Deux sœurs se promenaient aux champs ; elles s’entendent appeler par leur nom : « Connie ! Marguerite ! » En même temps, leur frère s’écriait dans le délire de la fièvre : « Marguerite ! Connie ! Marguerite ! Connie ! Oh ! elles se promènent le long d’une haie et ne font pas attention à moi. » Ici, nous avons une hallucination réciproque. Dans d’autres cas, il y a des hallucinations collectives, où la même apparition est vue par plusieurs personnes.

On nous raconte aussi des histoires peu convaincantes : le révérend Godfrey, en se mettant au lit, désira, avec toute l’énergie de sa volonté et toute la concentration de sa pensée, apparaître au pied du lit de son amie Mme X… Il rêva qu’il l’avait en effet visitée et lui demanda si elle l’avait vu en rêve : « Oui. — Comment ? — Assis près de moi. » La même dame, la même nuit, se réveille et se lève pour prendre « quelque soda-water ; » en se retournant, elle aperçoit M. Godfrey debout sous la fenêtre. M. Keulemans, au milieu d’une occupation quelconque, aperçoit tout d’un coup en imagination un panier contenant cinq œufs, dont trois fort gros. Au lunch, il voit deux de ces œufs sur la table. Et il se trouve que sa nourrice avait placé cinq beaux œufs dans un panier pour les lui envoyer. Ces détails de home anglais sont amusans, mais est-il probable que l’extraordinaire se produise à propos de choses si ordinaires ?
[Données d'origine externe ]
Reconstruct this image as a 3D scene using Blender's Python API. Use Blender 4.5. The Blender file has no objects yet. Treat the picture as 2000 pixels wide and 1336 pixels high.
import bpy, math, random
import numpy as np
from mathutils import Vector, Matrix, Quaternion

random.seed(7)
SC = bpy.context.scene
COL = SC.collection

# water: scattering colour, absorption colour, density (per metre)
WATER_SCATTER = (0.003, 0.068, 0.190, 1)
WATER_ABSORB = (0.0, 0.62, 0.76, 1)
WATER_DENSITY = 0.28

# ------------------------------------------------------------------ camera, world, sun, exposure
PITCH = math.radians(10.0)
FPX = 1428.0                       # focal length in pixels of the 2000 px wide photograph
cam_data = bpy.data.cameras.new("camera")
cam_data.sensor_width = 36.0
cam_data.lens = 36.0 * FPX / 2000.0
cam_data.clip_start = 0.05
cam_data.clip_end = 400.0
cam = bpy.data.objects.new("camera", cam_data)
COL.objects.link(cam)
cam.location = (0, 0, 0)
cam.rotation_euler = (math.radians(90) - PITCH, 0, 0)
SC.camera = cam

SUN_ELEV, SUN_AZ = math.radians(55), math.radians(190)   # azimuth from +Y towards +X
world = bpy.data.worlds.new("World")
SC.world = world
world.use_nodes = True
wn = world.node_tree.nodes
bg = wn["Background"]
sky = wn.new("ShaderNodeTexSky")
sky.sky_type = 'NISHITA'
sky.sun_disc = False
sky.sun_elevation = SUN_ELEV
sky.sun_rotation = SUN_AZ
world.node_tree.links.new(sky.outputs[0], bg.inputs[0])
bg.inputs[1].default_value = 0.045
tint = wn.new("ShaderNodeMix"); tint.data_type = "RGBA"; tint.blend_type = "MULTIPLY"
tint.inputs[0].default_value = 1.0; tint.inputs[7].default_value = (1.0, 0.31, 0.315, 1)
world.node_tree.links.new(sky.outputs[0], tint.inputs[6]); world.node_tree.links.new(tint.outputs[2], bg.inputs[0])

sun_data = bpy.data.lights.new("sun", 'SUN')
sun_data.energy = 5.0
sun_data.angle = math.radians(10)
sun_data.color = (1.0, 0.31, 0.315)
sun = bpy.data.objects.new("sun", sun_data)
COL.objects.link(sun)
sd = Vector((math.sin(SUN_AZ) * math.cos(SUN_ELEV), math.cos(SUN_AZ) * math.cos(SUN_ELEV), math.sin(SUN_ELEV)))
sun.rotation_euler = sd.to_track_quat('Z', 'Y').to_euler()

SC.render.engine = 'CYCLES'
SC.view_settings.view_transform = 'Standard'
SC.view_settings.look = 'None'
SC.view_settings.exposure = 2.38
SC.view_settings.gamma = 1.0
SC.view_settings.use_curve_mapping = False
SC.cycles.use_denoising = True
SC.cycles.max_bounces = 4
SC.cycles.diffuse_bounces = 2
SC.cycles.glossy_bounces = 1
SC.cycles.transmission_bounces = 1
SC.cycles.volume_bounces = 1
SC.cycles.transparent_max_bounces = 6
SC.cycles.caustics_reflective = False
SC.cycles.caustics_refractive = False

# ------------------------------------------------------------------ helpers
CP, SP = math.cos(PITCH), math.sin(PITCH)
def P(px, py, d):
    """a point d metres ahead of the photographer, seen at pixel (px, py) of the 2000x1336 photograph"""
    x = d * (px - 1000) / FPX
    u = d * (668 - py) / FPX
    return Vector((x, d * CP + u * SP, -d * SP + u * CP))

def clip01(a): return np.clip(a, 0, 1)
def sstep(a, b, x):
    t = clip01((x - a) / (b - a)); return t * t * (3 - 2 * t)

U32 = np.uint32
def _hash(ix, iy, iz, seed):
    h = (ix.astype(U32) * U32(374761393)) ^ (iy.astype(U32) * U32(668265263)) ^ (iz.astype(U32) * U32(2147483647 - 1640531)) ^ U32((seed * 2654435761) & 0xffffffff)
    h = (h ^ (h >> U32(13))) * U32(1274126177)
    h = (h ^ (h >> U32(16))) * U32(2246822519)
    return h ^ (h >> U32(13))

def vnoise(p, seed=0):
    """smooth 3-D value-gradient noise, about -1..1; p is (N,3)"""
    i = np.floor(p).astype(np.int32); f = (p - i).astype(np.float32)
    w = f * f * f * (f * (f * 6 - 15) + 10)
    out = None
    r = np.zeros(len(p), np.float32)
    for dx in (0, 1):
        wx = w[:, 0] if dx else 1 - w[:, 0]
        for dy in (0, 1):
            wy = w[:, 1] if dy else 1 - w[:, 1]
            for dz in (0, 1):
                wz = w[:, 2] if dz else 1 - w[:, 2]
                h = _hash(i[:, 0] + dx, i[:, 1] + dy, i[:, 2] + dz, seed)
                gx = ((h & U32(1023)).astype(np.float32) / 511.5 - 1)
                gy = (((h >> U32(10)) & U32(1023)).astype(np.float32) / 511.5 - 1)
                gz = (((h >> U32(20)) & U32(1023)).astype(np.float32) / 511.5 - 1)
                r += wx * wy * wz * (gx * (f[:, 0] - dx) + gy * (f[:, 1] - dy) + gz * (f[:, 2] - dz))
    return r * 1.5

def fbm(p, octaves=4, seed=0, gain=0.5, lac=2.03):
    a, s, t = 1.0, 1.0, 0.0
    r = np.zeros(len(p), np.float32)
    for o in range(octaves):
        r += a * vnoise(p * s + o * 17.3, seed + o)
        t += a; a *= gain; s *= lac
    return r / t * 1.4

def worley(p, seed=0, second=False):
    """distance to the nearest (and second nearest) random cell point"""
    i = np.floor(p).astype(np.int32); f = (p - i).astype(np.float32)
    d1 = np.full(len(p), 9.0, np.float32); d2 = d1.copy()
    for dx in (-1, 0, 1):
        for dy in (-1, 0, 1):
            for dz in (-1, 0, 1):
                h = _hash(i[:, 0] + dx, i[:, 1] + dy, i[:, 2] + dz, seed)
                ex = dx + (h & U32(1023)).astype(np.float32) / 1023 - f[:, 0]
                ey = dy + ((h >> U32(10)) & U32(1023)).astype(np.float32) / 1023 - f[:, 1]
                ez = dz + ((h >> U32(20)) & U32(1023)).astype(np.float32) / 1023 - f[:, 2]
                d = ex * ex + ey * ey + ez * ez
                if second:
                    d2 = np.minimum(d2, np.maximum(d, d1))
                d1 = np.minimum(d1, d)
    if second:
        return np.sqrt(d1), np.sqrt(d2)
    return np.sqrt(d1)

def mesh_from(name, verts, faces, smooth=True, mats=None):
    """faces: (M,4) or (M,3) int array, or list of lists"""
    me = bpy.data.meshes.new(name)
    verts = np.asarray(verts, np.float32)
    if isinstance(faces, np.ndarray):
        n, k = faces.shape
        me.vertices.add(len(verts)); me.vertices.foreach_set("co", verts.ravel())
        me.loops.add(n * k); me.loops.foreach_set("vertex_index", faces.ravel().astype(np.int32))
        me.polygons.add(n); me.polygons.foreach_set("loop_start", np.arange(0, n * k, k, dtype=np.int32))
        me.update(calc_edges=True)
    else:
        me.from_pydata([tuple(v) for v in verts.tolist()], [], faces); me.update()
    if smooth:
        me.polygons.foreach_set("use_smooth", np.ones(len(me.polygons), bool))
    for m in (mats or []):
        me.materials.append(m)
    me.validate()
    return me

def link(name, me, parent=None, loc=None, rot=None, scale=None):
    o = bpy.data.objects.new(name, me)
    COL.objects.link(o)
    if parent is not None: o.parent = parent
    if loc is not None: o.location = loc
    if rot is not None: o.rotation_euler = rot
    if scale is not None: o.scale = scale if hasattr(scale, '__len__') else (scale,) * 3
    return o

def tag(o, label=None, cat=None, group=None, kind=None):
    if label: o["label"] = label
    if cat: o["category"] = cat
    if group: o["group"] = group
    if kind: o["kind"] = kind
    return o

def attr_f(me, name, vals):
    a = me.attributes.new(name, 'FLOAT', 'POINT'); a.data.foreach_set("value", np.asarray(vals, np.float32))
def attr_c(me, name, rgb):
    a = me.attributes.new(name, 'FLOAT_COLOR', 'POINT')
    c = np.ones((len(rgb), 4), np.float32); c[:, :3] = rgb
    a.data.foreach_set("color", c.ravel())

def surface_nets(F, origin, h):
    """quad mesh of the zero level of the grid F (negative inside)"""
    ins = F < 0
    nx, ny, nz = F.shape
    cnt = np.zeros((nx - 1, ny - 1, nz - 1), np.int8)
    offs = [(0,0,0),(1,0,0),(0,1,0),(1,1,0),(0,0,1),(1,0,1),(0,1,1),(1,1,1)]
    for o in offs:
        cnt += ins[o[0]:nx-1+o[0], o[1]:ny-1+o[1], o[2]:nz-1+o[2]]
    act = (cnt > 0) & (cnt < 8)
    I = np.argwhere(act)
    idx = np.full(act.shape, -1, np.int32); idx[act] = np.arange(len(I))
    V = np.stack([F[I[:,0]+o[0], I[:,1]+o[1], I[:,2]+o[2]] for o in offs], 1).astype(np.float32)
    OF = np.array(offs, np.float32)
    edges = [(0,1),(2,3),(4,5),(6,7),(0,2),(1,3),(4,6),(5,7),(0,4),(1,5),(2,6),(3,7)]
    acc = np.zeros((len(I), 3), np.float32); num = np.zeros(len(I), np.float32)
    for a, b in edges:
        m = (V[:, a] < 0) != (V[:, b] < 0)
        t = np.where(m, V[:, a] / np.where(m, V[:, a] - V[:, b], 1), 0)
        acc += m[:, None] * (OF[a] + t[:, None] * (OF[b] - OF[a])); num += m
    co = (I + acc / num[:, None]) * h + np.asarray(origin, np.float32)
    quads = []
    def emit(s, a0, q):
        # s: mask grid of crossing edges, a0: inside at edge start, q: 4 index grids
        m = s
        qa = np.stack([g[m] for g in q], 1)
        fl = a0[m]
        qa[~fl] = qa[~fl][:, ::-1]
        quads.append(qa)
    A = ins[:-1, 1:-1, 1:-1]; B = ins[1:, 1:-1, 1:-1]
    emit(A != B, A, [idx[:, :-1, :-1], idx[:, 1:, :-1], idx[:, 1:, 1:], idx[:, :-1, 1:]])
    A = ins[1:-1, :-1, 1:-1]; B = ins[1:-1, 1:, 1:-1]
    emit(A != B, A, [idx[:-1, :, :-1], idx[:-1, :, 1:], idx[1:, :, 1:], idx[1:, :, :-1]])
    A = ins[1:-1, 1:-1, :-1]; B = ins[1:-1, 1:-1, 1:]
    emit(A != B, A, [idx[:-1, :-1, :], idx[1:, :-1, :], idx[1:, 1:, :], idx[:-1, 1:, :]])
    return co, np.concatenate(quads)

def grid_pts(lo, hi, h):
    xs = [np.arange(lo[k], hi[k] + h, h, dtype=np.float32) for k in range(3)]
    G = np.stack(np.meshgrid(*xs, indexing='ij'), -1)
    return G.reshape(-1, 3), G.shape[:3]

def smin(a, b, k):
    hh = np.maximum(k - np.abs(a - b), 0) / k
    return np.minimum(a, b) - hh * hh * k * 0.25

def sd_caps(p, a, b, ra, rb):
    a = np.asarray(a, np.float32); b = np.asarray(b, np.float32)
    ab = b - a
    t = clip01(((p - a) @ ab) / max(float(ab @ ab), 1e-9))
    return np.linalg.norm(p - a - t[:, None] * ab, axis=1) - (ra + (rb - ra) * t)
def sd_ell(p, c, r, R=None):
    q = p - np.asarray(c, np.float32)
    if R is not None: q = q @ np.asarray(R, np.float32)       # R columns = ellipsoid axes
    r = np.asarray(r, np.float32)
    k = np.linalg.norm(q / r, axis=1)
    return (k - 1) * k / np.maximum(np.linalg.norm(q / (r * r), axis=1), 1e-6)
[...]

Dans la majorité des apparitions, « l’agent » qui apparaissait était en proie à quelque grande crise, et dans le plus grand nombre de cas, c’était la crise suprême : la mort. Sur six cent soixante-neuf cas de « télépathie spontanée et involontaire, » quatre cents sont des cas de mort, en ce sens qu’il s’agissait d’un mal sérieux qui, en peu d’heures ou en peu de jours, s’est terminé par la mort. Ces cas sont aussi nombreux aussitôt après la mort qu’aussitôt avant. Il n’y a que 47 pour 100 des cas où il ait existé un lien de parenté entre les parties ; la consanguinité comme telle a donc peu d’influence ; c’est le lien d’affection qui constitue le rapport le plus étroit. D’autres fois, le rapport consiste en une simple similarité d’occupation mentale au moment de la vision. Dans neuf cas, il y eut une convention antérieure entre les parties, par laquelle celui qui mourrait le premier s’efforcerait de rendre sensible sa présence. Dans un des cas, un frère avait supplié son frère de lui apparaître ; dans un autre, raconté par miss Bird, l’auteur anglais de livres de voyages, il y avait eu promesse de la part de la personne qui mourut et apparut ensuite.